Success isn’t a straight line. I’ve found that embracing the full journey—the achievements and the setbacks—brings a richness to my work that accolades alone can’t capture. By acknowledging both the highlights and the struggles, I’m able to stay grounded, focused on what truly matters, and open to learning. Each experience is a step toward deeper growth, and it’s this ongoing journey that I hope others will feel inspired to embrace as well.


For those who might feel fatigued by seeing others’ accolades, it’s often because the celebration overshadows the story behind it. Sharing the journey—failures, lessons, and purpose—brings out the humanity in these accomplishments, making them feel more relatable and less about self-promotion. I understand that constant praise can seem repetitive. My goal, however, isn’t to accumulate accolades but to spark impact. Each recognition is a step toward a greater purpose, not just a notch on the belt. These moments, though I’m often hesitant to share them, inspire my work and drive to help others. I invite you to envision the impact beyond the personal spotlight not only regarding me, but your own milestones.

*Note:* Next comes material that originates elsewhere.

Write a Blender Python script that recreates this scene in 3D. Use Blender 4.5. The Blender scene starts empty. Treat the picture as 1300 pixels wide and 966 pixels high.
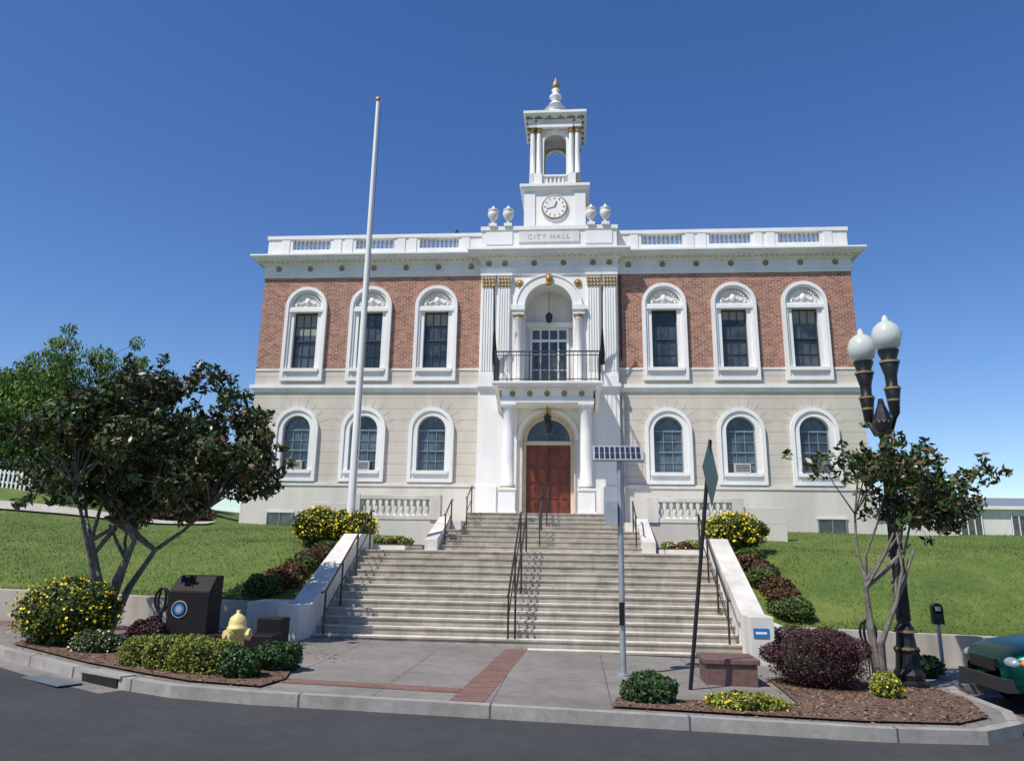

Accolades are a gift, but they don’t define the purpose or passion behind the work. My hope is to balance gratitude with authenticity, keeping the focus on what truly matters: inspiring others to find and pursue their own passions, make a difference, and create positive change in their communities. For those who experience similar feelings, I encourage you to honor both the recognition and the journey. After all, it’s the quiet moments, the meaningful contributions, and the people we inspire along the way that ultimately define our impact.